上徳寺阿弥陀如来さま! 写真は京都市文化観光資源保護財団のサイトより

上徳寺 阿弥陀如来立像
像高97.3cm
鎌倉時代13世紀前半

 丁寧に積み上げられた螺髪の下に、つるっつるっのお肌の美しいご尊顔
 頬はふっくらと優しい線を描く。
 柔らかくほわっと彫り出したの下には、少しだけ目尻を上げた理知的な両眼が斜め下を見据えている。
 鼻筋の通った整った鼻。
 その下の小さな口は、わずかに開いて、何かを語りかけてきそうだ。唇を水晶で表す玉唇という手法が取られているという。ただ、下から見上げても、左右から凝視してみても、水晶らしき光は見当たらなかった。このため、残念ながら、玉唇を持つトーハクの菩薩像のような、濡れたような生々しさは感じられなかった。それでも、そこには、静かにすぼめた上品なお口があった。(照明の工夫があれば、玉唇はもっとわかりやすかったのではないだろうか)

 両手は通常の阿弥陀如来とは異なり、右手を下に、左手を上げる。いわゆる逆手の阿弥陀仏だ。左手は手首を上に指を少し下に向け、親指と人差し指の先をそっとふわっと合わせる。
 通肩である。そして、胸から下腹部へ下りる衣文は、静謐なご尊顔とは異なり、激しく、ドラマチックだ。胸元の衣はU字型で、それが同心円状に太く激しく下へと伸びる。そして、その流れは膝下へと向かうにつれ、穏やかになっていく。
 小さな足がすっぽり収まる程度の小さめの蓮台に立つ。全身はすっと前に傾く。左右両側面から見る衣文は激しすぎず、かと言って、単調ではなく、阿弥陀仏の気品を引き立てている。  

 …と、ここで私のメモは終わっている。頭から足元まで順に拝観していったことがわかる。行間には♡マークが飛び散っている。

3) 真面目に解説読む!

 ♡♡のお目目での拝観をいったん終了し、今度は真面目に解説を読み、勉強する。(参考資料は末尾に記載)

阿弥陀如来立像のいわれ

 上徳寺は慶長8年(1603)年、徳川家康によって建立され、側室の阿茶局を開基とする。『塩竃山上徳寺本尊縁起』(宝暦9年(1759))によれば、本尊である木造阿弥陀如来立像は、家康が鞭崎(むちさき)八幡宮(現在の滋賀県草津市矢橋)から招来したとされる。
 後鳥羽天皇の時代、木曾義仲による進軍に苦しむ近江の国主が八幡宮に参籠して祈ったところ、八幡神があらわれ、西方極楽浄土の教主である我を彫刻するよう告げた。

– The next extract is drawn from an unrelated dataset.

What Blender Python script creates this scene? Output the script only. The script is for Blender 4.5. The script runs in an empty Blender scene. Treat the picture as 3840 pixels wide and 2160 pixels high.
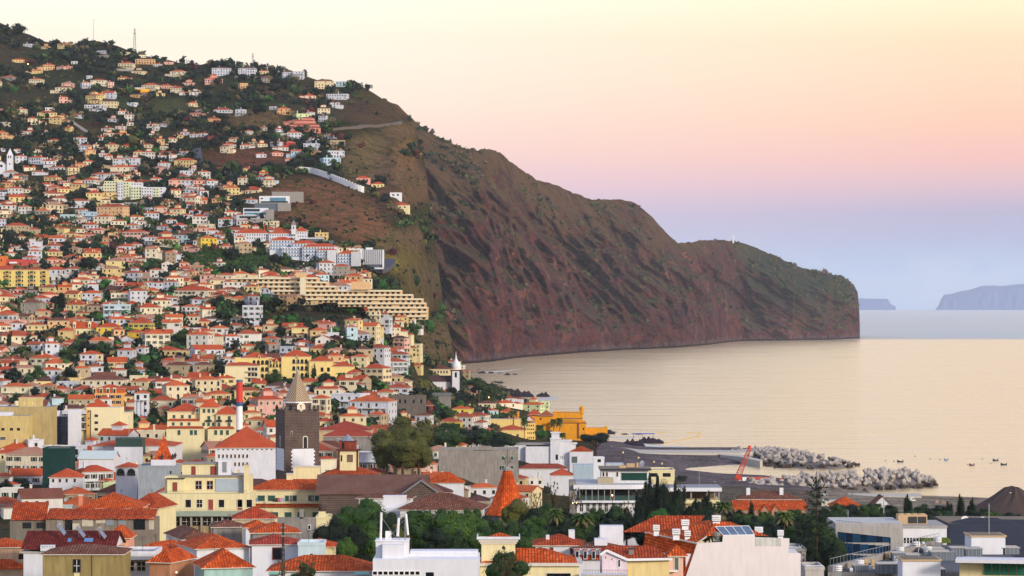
import bpy, math, random
import numpy as np
from mathutils import noise as mn, Vector
random.seed(7)
C = bpy.context.scene.collection
F, V0, H = 10888.0, 1140.0, 90.0      # focal length and horizon row in photograph pixels; eye height in metres
R = math.radians
def lin(c):
    if isinstance(c, str): c = tuple(int(c[i:i+2], 16) for i in (0, 2, 4))
    return tuple(((v/255+.055)/1.055)**2.4 if v/255 > .04045 else v/255/12.92 for v in c)
# ---------------------------------------------------------------- materials
MATS = {}
def nodes(name):
    m = bpy.data.materials.new(name); m.use_nodes = True
    nt = m.node_tree; b = nt.nodes['Principled BSDF']
    return m, nt, b
def N(nt, typ, **kw):
    n = nt.nodes.new(typ)
    for k, v in kw.items():
        if k in n.inputs: n.inputs[k].default_value = v
        else: setattr(n, k, v)
    return n
def ramp(nt, fac, stops, interp='LINEAR'):
    r = nt.nodes.new('ShaderNodeValToRGB'); r.color_ramp.interpolation = interp
    e = r.color_ramp.elements
    while len(e) > 1: e.remove(e[0])
    e[0].position = stops[0][0]; e[0].color = (*stops[0][1], 1)
    for p, c in stops[1:]:
        x = e.new(p); x.color = (*c, 1)
    if fac is not None: nt.links.new(fac, r.inputs[0])
    return r
def mixc(nt, fac, a, b, mode='MIX'):
    m = nt.nodes.new('ShaderNodeMix'); m.data_type = 'RGBA'; m.blend_type = mode
    for s, v in ((0, fac), (6, a), (7, b)):
        if isinstance(v, (int, float)): m.inputs[s].default_value = v
        elif isinstance(v, tuple): m.inputs[s].default_value = (*v, 1)
        else: nt.links.new(v, m.inputs[s])
    return m.outputs[2]
def math_(nt, op, a, b=0.0, clamp=False):
    m = nt.nodes.new('ShaderNodeMath'); m.operation = op; m.use_clamp = clamp
    for i, v in enumerate((a, b)):
        if isinstance(v, (int, float)): m.inputs[i].default_value = v
        else: nt.links.new(v, m.inputs[i])
    return m.outputs[0]
def noise(nt, vec, scale, detail=4, rough=.55, dist=0):
    n = nt.nodes.new('ShaderNodeTexNoise')
    n.inputs['Scale'].default_value = scale; n.inputs['Detail'].default_value = detail
    n.inputs['Roughness'].default_value = rough; n.inputs['Distortion'].default_value = dist
    if vec is not None: nt.links.new(vec, n.inputs['Vector'])
    return n.outputs['Fac']
def scalev(nt, vec, s, rot=(0, 0, 0)):
    m = nt.nodes.new('ShaderNodeMapping'); m.inputs['Scale'].default_value = s; m.inputs['Rotation'].default_value = rot
    nt.links.new(vec, m.inputs['Vector']); return m.outputs[0]
def bump(nt, b, h, strength, dist):
    n = nt.nodes.new('ShaderNodeBump'); n.inputs['Strength'].default_value = strength; n.inputs['Distance'].default_value = dist
    nt.links.new(h, n.inputs['Height']); nt.links.new(n.outputs[0], b.inputs['Normal'])
def pos(nt): return nt.nodes.new('ShaderNodeNewGeometry').outputs['Position']
def obc(nt): return nt.nodes.new('ShaderNodeTexCoord').outputs['Object']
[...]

国主は仏工安阿弥(つまり快慶さん)を呼び、安阿弥も八幡宮に参籠したところ、光明の中に西方の三尊があらわれ、これを写して彫刻した。人々は歓喜し、再びこの地が治まった。時を経て、慶長8年、徳川家康が鞭崎八幡宮に参詣した際にこの縁起を聞き、中尊を乞い求めて上徳寺に寄付をした。感動的な伝承である!

生身信仰の表現

 一方、彫刻史の観点からみると、本像の制作年代は上記の伝承とは異なり、木曾義仲より後の時代と考えられている。播磨の浄土寺と同様、右手を下に、左手を上にした、いわゆる逆手の阿弥陀如来であることなどから、宋代絵画の影響を受けた、鎌倉時代、13世紀前半の作とみられている。
 さらに、特徴的なのは、生身信仰の表現である。上記のように、朱を塗った唇の上に水晶を嵌める、玉唇の手法だけではない。螺髪の一つ一つが金属製の釘で留められている。また、脚下の構造をみると、衣に隠れて見えない足首から膝下までが造り出されており、それを像底にあけた孔に深く差し込む形となっている。こうした表現は、阿弥陀如来をより現実的な形で現れたものとしたもので、生身信仰を背景としたものとみられる。

拝観案内

上徳寺(世継地蔵)
京都市下京区富小路通五条下ル本塩竈町556
上記の通り非公開と聞いていたが、仏友さん情報によると、東京国立博物館からお戻り後、外陣から拝観可能のこともあるらしい。ただ、観光寺院ではないので、事前にお寺様に確認されたい。